In our teams, departments, divisions, organisations, meeting rooms and so on, we bring agendas that we do not reveal, intentions that are self-serving and minds that are narrowed to a personal and immediate gain. What are we having? You call those conversations? You think they are? Ever asked, what you are losing?
Before we start talking to someone, we have presumed expectations, predispositions, biases, prejudices and impressions. Then what are we talking for and about? Is a conversation possible? What is going to come out of it?
Sheila had an opportunity and to some extent a desire to pursue a conversation with Arjun. Her impressions by his appearance or rather its lacking in meeting her expectations created a curtain. Then, her predispositions from judgements, without and before facts, based on rumours and gossips created a wall. She walled herself in. In the long run, who gained and who lost? Forget the gain, look at the loss. What was it that was lost?

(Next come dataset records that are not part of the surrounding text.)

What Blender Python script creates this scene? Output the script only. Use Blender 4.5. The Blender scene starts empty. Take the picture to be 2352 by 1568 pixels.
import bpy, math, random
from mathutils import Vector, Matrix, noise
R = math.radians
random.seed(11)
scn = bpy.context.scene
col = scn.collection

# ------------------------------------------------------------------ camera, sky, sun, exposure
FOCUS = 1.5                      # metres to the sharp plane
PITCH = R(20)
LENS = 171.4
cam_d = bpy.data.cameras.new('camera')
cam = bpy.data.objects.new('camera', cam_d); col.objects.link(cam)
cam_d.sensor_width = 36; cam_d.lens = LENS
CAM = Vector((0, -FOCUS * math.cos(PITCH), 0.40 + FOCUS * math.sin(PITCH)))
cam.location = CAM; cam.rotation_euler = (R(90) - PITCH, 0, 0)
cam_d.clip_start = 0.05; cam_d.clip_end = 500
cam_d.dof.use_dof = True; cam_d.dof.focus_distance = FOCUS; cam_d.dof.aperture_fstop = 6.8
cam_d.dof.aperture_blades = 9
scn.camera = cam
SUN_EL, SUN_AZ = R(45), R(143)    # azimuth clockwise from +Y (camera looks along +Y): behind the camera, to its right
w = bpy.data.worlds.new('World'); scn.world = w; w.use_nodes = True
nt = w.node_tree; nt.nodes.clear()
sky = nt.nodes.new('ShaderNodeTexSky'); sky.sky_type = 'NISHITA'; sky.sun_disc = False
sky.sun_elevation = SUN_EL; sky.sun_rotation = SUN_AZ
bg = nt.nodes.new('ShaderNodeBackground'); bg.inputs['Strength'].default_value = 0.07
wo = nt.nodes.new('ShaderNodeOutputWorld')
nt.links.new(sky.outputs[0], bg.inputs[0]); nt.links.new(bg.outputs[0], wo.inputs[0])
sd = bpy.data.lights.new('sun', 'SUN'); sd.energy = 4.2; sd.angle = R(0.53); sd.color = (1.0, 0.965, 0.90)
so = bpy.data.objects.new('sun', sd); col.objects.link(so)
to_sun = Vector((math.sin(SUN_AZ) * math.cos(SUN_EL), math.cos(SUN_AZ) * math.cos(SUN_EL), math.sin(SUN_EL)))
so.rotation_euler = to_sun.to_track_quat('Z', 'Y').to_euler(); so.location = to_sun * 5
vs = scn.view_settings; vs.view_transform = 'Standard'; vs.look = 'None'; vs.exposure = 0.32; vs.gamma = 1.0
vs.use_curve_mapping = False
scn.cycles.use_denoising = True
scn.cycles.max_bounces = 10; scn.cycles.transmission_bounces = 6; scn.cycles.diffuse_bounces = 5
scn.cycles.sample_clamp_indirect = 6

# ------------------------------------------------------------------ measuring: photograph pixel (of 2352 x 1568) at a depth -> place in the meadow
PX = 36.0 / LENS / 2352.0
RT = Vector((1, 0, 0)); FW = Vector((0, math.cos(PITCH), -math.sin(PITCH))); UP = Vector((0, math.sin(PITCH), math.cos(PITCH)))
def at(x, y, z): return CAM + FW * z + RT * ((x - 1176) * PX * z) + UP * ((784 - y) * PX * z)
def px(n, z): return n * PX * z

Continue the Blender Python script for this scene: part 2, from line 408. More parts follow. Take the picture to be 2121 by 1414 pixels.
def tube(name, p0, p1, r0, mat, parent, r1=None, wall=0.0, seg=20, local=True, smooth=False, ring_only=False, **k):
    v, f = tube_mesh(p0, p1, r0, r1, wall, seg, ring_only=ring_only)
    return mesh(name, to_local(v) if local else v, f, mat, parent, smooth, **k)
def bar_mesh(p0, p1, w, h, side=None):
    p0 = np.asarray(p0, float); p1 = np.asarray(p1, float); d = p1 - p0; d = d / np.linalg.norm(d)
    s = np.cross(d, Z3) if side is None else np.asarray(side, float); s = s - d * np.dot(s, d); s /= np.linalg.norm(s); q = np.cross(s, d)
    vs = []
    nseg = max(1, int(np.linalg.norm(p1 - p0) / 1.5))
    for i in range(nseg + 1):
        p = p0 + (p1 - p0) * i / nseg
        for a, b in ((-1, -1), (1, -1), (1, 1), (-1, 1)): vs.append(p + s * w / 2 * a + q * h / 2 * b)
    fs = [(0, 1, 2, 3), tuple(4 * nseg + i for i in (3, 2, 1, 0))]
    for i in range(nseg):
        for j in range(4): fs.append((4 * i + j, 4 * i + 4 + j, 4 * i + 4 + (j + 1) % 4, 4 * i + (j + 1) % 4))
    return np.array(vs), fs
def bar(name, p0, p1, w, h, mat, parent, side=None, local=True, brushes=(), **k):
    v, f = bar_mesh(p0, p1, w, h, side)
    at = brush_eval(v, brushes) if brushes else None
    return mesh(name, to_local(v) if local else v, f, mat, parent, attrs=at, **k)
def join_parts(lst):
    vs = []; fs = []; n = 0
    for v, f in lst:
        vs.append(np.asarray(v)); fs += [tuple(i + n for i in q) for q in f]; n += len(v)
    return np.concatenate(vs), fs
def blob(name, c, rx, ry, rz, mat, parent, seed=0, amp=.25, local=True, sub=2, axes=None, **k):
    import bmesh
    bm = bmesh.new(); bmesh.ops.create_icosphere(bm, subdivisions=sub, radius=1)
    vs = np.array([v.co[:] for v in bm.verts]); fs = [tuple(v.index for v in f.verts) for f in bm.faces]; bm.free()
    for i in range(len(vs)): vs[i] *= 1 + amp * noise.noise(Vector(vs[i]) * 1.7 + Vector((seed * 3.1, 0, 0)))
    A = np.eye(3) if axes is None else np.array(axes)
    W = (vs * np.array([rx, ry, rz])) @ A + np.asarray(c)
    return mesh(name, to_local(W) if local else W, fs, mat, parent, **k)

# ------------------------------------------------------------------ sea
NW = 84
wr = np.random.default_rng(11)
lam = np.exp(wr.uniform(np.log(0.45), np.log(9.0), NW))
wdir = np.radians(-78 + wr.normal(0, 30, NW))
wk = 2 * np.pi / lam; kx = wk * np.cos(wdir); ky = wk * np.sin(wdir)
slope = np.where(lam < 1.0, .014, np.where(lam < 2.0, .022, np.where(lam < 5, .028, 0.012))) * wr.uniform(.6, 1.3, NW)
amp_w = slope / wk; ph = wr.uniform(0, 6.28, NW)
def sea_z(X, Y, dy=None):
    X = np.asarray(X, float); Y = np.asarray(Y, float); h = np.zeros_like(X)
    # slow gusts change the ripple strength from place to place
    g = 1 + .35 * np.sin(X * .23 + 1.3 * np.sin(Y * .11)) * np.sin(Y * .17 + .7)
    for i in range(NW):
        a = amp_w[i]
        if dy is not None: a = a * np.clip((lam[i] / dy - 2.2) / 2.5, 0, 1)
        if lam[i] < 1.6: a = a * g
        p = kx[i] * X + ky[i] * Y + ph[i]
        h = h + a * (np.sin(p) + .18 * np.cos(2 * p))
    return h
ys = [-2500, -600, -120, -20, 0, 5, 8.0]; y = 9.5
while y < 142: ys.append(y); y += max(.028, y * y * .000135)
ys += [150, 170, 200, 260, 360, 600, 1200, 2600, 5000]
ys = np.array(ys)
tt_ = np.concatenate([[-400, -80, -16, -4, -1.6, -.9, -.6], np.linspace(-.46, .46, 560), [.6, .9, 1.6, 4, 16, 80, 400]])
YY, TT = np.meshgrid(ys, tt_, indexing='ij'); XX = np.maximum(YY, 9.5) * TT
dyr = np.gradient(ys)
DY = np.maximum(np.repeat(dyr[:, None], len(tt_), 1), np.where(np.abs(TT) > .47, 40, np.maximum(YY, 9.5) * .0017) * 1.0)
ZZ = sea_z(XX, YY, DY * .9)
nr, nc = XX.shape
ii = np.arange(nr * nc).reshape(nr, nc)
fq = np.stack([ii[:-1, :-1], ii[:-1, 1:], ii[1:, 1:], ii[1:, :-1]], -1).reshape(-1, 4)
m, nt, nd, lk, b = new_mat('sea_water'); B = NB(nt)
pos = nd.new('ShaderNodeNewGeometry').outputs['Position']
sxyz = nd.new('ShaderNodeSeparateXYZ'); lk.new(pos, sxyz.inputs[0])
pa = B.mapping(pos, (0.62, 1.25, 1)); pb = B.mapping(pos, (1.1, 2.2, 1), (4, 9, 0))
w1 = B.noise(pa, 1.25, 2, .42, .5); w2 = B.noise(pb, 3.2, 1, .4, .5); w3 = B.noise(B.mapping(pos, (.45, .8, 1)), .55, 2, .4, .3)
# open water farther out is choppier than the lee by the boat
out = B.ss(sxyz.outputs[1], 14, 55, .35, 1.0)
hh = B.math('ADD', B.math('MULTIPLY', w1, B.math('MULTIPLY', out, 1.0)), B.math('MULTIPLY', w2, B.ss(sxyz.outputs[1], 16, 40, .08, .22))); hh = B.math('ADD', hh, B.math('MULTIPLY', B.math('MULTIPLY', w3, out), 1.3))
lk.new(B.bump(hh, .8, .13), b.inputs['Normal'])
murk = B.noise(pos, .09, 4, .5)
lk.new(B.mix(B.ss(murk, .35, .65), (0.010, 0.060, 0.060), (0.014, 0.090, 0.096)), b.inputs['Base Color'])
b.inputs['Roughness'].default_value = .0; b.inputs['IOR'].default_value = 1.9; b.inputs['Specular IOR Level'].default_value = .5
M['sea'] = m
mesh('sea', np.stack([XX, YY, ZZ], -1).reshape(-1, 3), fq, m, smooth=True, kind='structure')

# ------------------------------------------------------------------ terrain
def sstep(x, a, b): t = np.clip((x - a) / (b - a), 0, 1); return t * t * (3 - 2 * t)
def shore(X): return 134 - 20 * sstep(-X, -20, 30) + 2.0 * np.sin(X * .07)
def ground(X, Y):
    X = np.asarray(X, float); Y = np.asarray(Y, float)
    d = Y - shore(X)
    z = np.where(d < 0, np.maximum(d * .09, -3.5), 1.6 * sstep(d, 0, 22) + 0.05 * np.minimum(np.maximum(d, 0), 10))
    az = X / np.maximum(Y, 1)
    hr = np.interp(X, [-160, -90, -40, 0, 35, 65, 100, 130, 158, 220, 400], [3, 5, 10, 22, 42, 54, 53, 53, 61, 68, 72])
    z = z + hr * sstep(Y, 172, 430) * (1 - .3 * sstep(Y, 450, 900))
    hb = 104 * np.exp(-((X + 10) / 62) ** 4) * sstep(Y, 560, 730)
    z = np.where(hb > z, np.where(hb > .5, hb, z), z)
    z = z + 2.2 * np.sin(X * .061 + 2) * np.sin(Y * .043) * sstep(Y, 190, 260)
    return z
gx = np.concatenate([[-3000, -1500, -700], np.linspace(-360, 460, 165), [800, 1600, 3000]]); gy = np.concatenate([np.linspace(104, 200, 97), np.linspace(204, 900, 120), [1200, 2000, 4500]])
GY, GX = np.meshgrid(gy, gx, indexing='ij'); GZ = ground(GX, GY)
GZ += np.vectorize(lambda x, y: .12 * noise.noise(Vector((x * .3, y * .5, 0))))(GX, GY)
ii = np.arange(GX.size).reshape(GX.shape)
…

What could have been gained, is uncertain, no doubt, because that course, never occurred. Yet, what was lost, is definite, and perhaps was, from the very start. Was it worthwhile therefore?
Put Sheila's story into the context of your organisation. A candidate for an opening won't fit in because of his different colour of skin, language spoken or heritage. Is that objective? You hire someone you think will fit and then he or she has a tough time delivering results. Did you allow a fair chance to the other candidate, in a conversation?
You sit in on a presentation by your company's Diversity Management person and before she starts, you have decided, that it is a her job, because she is a woman, and so will carry the torch for people who are "minorities" and you just have to listen to her. What are you going to listen to? What will you learn? What will you gain? What will your company gain, from you, sitting through that presentation?
The economy is nasty, your business is struggling, you meet another businessperson in a similar situation, with a preset intention of gaining a quick buck by making him or her part with some cash. You have not been upfront that you just want to sell something, and quick. How likely will you have a worthwhile conversation?
You tell someone you want to explore collaboration. You want that person to do all the work and tell you or give you what they have, and you want to ride on that, but off course you will not tell the other person that. Firstly you must be objectively and empirically stupid to think someone will let you get away with that. I mean we must be honest with these things. Secondly, well, there isn't a conversation possible for you so you need to figure what is lost to you in life. Thirdly, you need to fix yourself, if you realise what life can be without fruitful conversations.
And we have rules, such as, if I talk to someone, and that someone disagrees with me or tells me something I don't want to hear, the conversation is over.
What is Hindering Us?
We are driven by our egos, arrogance and ignorance if we assume higher intelligence or superiority before we engage somebody, in a proper conversation. Then we are blind, if we are looking at people by labels of race, language, religion, nationality, income status, education level, disability, gender, age, health condition and whatever else not. Those are a lot of downsides.
Solution
To get past barriers to conversations, there is no straightforward single universal solution, because there are plenty of hindrances. The starting step however, is universal and simple; Be Human. And if you have trouble finding incentives to make that start, take the following motivators:
- As a Futurist, I can guarantee, building a future is not possible without creation, through collaboration and none of that in turn can happen without conversations
- As a Coach, I can guarantee, you cannot rise above yourself, without good conversations with others.